Axis is also touting the terminal’s rail links as the factor that would make SBMT, positioned otherwise on one of the most densely developed areas in the country, more attractive for exports.
 
The carfloat may be an untraditional rail link, but according to Lopez it works very well. “It takes about two hours to Bayonne and back and is capable of running 24 hours,” he said. “It would be particularly important for potential exports from the US.”
 
The terminal also has rail links eastbound to Long Island.
 
A potential launchpad
Lopez was not ready to make a firm prediction on volume or annual capacity, although he estimated the terminal can handle one ship a day and up to 150 in a year. He suggested that the terminal could attract other ro-ro shipments, including high-and-heavy equipment and break-bulk cargo.
 
He even went so far as to suggest the possibility of establishing vehicle assembly in Brooklyn–not seen for at least 100 years–by using the processing area for knockdown-kit operations for a new entrant into the US market, such as a Chinese or Indian carmaker.
 
“Such an operation would be ideal for a light truck manufacturer, as there is a 15% duty for importing such vehicles,” he said. “We believe this would be the perfect launchpad.”
 
Earlier this year a Turkish manufacturer, Karsan, bid to supply New York City taxis with a proposal to assemble the vehicles in Brooklyn.
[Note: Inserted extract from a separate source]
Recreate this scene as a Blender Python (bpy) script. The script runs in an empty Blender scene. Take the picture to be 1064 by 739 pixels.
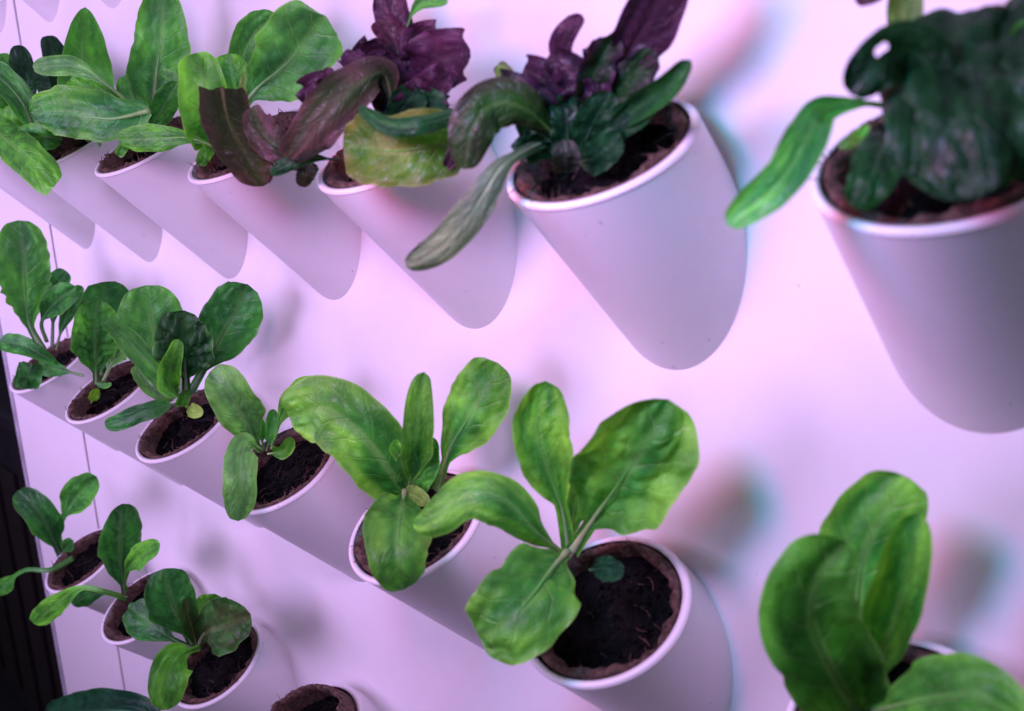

It ultimately lost the bid to Nissan (http://www.automotivelogisticsmagazine.com/Newsitem.aspx?aid=1024#story).
 
Attracting carmakers to new terminals is not easy given that carmakers typically use the same port terminals for several years, however it is not uncommon for them to change or add ports to the network. In recent years there has also been something of a trend for carmakers to switch to smaller ports that can be customised or which allow room for expansion.
 
For example Glovis, which manages logistics for Hyundai-Kia, switched last year from importing vehicles at the large ports of Newark and Baltimore to opening a terminal at the port of Philadelphia, which had not been used for vehicles for more than 20 years. Last year American Honda also moved a large portion of imports from the port of San Diego to Richmond, in northern California, where it had more space for ro-ro activities. In 2008, the VW Group switched from the port of Wilmington to the port of Davisville, Rhode Island.